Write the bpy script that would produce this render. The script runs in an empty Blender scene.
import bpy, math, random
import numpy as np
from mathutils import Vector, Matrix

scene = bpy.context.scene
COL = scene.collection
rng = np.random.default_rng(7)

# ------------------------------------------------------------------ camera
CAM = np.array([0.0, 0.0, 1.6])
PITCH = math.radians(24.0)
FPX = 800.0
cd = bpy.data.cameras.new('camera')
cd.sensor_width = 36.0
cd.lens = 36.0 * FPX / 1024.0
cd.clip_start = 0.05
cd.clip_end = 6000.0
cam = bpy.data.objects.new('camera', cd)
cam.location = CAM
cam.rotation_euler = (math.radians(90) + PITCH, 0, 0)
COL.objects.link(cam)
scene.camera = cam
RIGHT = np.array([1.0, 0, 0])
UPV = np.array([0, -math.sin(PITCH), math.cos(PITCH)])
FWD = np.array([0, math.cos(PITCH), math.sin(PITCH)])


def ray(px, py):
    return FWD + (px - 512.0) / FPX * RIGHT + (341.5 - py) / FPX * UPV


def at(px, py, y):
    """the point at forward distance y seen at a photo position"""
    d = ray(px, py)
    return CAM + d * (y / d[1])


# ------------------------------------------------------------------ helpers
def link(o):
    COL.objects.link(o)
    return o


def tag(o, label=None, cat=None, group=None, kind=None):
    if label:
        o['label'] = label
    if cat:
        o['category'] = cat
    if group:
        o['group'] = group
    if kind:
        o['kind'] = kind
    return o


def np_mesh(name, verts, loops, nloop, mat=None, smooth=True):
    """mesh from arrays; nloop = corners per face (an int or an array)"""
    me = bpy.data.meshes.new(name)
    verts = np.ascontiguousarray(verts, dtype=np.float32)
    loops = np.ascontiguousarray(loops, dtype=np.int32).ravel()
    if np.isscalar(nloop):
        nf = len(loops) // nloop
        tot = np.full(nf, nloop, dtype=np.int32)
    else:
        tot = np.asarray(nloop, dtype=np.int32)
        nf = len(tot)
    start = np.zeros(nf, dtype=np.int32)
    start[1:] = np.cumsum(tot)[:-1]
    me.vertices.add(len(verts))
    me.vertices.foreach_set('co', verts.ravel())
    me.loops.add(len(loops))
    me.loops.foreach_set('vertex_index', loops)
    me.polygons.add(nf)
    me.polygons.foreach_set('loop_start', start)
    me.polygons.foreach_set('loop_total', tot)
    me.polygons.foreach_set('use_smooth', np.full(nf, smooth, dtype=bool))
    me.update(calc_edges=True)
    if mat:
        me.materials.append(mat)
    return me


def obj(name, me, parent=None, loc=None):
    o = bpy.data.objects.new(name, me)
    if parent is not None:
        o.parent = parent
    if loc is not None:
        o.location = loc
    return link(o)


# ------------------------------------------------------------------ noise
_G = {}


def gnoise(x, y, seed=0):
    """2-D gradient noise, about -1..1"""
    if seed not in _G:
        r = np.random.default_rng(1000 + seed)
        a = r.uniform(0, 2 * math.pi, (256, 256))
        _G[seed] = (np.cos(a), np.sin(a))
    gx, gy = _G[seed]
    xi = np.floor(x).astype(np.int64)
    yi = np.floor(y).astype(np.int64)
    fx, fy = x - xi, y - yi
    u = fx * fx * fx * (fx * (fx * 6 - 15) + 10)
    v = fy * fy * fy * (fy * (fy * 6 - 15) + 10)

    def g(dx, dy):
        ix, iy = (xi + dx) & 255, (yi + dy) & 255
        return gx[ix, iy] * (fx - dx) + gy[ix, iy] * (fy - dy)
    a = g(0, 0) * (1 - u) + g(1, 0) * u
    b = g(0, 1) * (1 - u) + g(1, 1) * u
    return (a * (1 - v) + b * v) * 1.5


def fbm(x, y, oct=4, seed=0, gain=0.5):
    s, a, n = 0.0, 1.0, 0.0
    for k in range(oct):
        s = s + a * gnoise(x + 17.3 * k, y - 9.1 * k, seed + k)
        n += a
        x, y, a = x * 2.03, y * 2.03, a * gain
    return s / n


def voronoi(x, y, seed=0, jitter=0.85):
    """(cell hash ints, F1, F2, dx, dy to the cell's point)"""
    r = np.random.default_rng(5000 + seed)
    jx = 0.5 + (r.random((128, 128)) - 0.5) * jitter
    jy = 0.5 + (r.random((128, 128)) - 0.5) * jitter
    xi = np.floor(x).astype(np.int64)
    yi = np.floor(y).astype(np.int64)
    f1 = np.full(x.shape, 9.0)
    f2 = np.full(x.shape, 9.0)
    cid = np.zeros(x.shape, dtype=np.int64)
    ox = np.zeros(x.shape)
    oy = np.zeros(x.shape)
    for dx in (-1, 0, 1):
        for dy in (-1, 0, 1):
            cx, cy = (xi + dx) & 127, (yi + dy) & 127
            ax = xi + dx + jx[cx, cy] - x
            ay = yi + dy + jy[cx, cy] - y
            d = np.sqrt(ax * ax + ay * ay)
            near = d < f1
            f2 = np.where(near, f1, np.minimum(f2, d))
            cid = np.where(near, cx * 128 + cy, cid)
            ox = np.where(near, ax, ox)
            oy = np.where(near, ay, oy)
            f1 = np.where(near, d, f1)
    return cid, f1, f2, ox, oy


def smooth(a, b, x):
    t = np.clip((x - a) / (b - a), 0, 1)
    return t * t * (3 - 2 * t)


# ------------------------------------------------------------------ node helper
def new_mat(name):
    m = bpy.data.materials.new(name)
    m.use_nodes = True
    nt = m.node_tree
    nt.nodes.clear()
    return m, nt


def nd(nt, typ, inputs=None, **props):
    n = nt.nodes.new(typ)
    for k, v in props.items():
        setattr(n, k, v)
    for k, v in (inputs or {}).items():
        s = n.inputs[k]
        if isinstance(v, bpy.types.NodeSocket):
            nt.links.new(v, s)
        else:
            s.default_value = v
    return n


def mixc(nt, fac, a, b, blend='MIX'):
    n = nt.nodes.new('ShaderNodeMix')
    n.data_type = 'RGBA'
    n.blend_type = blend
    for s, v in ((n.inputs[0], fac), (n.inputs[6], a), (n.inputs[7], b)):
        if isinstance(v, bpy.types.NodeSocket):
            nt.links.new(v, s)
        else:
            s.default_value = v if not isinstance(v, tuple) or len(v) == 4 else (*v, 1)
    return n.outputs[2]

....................

__EXERCISE OBJECTIVE__. Only the lines from the first line of the material above through the line that contains "rng = np.random.default_rng(7)" should be quoted, each one exactly.

__TASK OUTPUT__.
Write the bpy script that would produce this render. The script runs in an empty Blender scene.
import bpy, math, random
import numpy as np
from mathutils import Vector, Matrix

scene = bpy.context.scene
COL = scene.collection
rng = np.random.default_rng(7)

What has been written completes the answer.